Python raw_input()

Question

From the docs, raw_input() reads a line from input, converts it to a string (stripping a trailing newline), and returns that.

with that note,

a = 'testing: '
sep = '-'
c = raw_input('give me some args: ')          <--- giving 'a b c d'

def wrap( a, sep, *c):
    print a + sep.join(c)

wrap(a, sep, c)

str = 'a b c d'
print sep.join(str)

they should both print out the same thing but...

print a + sep.join(c) gives testing: a b c d
print sep.join(str) gives a- -b- -c- -d

why doesn't sep.join() works inside wrap function?
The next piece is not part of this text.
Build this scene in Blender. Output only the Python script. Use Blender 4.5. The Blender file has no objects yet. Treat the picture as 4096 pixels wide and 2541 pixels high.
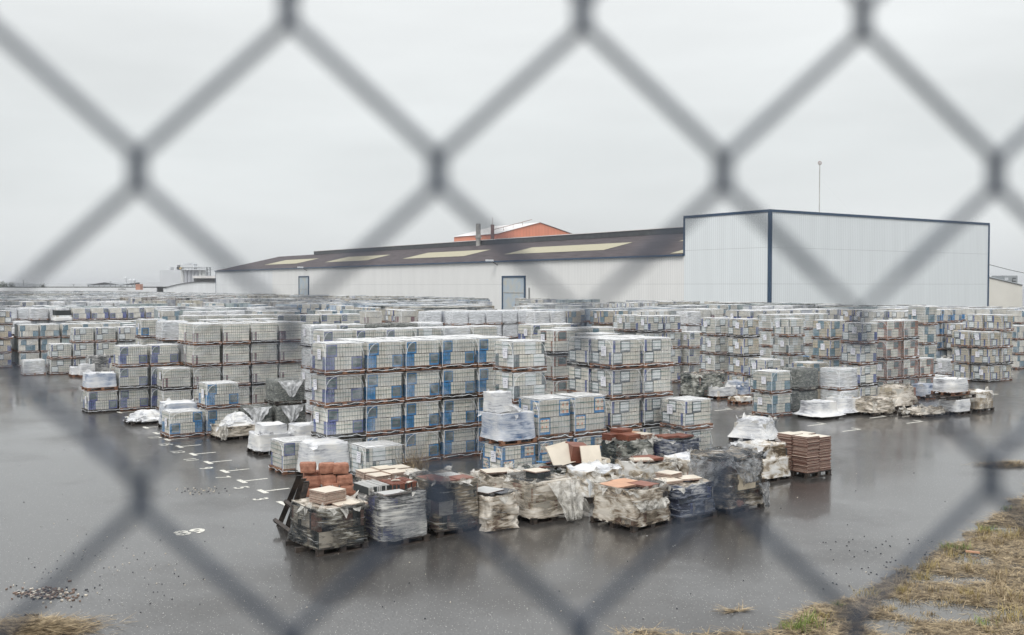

EDIT changing from *c to c makes the output the same but this somewhat confuses me because i thought *c unpacks the args but when i print c, it give ms ('a b c d',) compared to a string of 'a b c d' so in a sense, it is combining them to a single tuple entity which is the opposite of unpacking?
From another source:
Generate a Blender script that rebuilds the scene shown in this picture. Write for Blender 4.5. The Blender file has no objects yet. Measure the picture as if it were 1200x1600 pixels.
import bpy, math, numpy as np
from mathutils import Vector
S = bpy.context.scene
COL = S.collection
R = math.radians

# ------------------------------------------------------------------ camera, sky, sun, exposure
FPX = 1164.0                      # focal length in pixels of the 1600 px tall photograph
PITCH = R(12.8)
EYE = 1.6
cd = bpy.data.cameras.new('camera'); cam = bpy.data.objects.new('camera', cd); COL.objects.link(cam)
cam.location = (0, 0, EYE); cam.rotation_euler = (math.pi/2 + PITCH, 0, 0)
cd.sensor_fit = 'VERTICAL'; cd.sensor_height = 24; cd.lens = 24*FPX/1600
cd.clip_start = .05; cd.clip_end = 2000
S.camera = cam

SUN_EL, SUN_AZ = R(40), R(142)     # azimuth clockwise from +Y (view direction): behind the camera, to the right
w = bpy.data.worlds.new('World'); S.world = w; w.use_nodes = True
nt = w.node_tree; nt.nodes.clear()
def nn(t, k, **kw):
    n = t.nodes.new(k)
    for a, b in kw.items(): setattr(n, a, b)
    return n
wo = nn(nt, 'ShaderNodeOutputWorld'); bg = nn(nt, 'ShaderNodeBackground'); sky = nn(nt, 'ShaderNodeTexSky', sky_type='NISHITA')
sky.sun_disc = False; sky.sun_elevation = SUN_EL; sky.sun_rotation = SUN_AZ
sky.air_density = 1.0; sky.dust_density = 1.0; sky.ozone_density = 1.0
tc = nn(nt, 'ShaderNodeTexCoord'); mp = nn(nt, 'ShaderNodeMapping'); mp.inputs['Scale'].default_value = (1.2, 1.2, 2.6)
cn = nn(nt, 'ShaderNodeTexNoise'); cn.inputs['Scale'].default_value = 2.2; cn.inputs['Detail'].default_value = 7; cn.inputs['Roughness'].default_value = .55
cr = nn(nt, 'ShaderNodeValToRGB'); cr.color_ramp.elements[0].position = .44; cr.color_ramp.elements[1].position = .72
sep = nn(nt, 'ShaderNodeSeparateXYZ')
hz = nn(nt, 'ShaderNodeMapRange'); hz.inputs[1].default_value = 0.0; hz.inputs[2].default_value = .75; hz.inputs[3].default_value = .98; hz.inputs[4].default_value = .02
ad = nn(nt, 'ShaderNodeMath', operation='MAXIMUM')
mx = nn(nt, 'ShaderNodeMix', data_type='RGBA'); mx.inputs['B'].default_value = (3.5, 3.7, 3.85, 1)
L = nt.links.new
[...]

or... it does not unpack string but only lists?

Answer 1

this:

>>> wrap(a, sep, str)
testing: a b c d

is different from:

>>> wrap(a, sep, *str)
testing: a- -b- -c- -d

A string is a list of characters. You can change the function signature from def wrap(a, sep, *c): to def wrap(a, sep, c): and you should be fine.

Answer 2

join expects an array not a string so if you are trying to use the arguments as separate items you need to use c = c.spilt(' ') and get rid of the * in the def wrap.

To my surprise sep.join(str) is treating str as an array of chars hence the extra -s between letters and spaces.

Answer 3

In your function c is a tuple of one element because of the splat (*), therefore the separator is never used. In the main program, you're calling join on a string, which is split into its characters. Then you get as many istances of the separator as many charactes are there (minus one).